__AIM OF THE EXERCISE__. Reproduce verbatim the lines up to and including the one with "return [(cx +", starting from the first.

__INFORMATION SHOWN__.
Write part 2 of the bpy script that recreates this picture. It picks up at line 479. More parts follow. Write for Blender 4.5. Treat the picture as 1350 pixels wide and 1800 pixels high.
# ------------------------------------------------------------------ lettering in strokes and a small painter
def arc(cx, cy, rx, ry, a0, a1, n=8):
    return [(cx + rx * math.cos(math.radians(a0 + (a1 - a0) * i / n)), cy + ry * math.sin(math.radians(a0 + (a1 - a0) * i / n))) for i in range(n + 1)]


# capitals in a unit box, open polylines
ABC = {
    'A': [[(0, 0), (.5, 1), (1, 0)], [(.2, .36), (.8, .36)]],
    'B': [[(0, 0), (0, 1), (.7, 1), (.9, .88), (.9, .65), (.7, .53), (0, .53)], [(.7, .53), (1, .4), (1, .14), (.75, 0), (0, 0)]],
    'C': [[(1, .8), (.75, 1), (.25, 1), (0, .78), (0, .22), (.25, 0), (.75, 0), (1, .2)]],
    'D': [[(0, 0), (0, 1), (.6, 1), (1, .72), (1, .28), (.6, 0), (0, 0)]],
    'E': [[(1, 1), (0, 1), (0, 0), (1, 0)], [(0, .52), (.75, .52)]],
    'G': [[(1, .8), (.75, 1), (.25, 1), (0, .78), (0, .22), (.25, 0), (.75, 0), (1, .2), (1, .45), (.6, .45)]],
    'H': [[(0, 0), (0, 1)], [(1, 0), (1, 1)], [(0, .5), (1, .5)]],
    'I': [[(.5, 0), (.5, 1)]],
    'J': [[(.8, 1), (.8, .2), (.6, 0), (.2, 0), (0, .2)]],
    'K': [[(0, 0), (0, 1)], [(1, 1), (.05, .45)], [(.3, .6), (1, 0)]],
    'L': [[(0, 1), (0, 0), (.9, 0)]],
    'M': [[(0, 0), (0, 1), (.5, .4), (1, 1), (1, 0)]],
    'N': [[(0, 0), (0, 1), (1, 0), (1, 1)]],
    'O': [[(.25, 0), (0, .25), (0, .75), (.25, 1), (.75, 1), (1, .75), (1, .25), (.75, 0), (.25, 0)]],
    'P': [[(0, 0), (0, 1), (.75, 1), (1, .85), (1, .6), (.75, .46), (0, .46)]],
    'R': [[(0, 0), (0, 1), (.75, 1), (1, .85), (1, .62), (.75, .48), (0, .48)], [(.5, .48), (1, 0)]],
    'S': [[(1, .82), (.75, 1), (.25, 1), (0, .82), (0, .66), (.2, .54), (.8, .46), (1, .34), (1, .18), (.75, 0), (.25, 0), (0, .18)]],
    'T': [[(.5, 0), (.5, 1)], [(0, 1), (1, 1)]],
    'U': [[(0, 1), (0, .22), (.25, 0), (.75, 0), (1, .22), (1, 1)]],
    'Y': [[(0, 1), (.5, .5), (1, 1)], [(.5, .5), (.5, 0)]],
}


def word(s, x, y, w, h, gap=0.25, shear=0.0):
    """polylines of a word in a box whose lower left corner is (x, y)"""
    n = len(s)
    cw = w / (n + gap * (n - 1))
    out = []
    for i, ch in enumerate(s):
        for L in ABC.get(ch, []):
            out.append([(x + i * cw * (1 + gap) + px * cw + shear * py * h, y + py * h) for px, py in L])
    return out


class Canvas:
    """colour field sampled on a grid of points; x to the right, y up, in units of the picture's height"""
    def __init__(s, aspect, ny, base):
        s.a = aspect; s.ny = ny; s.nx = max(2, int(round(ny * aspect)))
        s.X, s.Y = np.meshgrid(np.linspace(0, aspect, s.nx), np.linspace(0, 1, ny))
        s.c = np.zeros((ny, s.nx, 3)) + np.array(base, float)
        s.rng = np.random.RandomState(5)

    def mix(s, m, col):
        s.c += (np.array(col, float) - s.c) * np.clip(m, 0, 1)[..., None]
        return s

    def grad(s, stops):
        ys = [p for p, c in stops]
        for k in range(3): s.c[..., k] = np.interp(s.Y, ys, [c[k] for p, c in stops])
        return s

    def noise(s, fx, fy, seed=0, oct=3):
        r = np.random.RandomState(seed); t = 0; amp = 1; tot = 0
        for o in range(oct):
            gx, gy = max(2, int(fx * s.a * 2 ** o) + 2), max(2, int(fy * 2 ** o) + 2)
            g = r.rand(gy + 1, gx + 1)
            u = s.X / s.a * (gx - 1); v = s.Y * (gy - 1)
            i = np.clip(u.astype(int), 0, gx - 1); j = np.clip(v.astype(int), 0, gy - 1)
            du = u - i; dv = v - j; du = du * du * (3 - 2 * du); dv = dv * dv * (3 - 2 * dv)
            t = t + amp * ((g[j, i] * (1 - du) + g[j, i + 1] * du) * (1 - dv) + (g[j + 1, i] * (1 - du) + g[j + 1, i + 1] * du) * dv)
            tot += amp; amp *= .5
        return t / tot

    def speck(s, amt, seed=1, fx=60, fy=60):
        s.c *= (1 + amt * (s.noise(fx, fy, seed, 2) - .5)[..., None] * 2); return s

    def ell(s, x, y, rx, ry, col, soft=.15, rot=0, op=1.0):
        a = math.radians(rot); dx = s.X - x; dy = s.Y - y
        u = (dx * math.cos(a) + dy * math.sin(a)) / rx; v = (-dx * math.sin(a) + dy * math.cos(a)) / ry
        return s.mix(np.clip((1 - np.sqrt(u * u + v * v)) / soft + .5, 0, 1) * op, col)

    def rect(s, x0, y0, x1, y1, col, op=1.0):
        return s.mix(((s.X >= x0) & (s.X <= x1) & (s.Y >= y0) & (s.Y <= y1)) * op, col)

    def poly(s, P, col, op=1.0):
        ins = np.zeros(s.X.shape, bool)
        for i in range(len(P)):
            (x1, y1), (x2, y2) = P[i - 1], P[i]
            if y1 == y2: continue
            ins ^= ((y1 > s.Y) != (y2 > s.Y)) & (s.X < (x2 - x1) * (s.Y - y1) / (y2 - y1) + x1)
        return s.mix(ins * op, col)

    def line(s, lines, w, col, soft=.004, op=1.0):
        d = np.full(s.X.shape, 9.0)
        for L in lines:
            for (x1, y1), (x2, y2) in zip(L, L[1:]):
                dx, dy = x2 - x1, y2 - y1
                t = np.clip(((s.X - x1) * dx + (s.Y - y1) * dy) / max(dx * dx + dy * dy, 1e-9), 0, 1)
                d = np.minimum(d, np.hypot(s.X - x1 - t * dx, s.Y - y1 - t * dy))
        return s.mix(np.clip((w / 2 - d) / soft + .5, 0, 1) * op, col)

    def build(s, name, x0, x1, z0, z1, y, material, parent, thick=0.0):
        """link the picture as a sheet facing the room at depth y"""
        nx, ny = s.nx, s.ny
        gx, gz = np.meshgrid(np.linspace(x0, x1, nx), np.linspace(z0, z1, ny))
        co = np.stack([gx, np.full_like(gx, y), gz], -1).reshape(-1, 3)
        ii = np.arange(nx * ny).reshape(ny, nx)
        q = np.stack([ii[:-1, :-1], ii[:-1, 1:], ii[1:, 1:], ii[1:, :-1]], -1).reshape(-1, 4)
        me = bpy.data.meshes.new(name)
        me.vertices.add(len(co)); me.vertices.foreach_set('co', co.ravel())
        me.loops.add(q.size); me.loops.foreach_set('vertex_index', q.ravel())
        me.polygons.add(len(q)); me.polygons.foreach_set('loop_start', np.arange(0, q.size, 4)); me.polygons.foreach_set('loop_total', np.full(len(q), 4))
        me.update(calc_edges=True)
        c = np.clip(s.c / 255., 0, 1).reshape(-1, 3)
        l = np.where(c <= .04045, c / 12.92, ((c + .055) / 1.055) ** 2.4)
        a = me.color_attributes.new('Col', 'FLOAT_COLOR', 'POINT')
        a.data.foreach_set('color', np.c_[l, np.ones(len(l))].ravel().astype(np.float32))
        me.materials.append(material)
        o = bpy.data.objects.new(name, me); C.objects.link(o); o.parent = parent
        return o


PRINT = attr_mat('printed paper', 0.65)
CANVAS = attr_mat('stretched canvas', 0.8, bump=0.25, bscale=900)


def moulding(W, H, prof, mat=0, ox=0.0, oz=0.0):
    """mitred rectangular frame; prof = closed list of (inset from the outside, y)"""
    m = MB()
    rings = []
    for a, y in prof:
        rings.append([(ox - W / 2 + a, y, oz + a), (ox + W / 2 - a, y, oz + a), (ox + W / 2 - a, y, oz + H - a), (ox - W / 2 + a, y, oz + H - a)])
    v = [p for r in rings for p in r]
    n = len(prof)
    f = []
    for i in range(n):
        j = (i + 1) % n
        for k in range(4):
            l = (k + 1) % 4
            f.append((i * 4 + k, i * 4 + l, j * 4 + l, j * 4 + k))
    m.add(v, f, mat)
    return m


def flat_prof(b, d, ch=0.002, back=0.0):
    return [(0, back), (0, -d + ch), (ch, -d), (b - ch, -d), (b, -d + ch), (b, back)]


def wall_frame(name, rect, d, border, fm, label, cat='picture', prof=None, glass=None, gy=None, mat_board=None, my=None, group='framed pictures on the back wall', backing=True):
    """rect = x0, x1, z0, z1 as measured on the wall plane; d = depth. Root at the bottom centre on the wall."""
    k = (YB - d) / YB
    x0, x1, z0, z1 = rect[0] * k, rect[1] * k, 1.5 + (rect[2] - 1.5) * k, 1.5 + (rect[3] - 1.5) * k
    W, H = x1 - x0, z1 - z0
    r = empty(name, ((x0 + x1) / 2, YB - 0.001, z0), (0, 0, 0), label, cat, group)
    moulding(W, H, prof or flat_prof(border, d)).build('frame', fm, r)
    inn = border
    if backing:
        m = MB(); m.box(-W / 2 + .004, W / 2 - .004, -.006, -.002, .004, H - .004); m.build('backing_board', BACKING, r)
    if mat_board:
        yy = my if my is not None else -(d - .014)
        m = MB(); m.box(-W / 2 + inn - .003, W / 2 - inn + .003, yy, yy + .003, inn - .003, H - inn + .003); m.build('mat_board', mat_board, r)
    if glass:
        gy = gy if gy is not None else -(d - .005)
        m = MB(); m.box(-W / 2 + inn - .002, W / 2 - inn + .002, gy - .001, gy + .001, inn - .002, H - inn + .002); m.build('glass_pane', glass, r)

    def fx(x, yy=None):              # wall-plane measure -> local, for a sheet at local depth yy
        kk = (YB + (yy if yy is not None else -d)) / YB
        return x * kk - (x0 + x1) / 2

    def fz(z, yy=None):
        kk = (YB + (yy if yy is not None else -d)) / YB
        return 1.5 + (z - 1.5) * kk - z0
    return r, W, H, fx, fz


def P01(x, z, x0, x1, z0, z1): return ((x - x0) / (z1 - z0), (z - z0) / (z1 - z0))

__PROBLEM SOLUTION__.
Write part 2 of the bpy script that recreates this picture. It picks up at line 479. More parts follow. Write for Blender 4.5. Treat the picture as 1350 pixels wide and 1800 pixels high.
# ------------------------------------------------------------------ lettering in strokes and a small painter
def arc(cx, cy, rx, ry, a0, a1, n=8):
    return [(cx + rx * math.cos(math.radians(a0 + (a1 - a0) * i / n)), cy + ry * math.sin(math.radians(a0 + (a1 - a0) * i / n))) for i in range(n + 1)]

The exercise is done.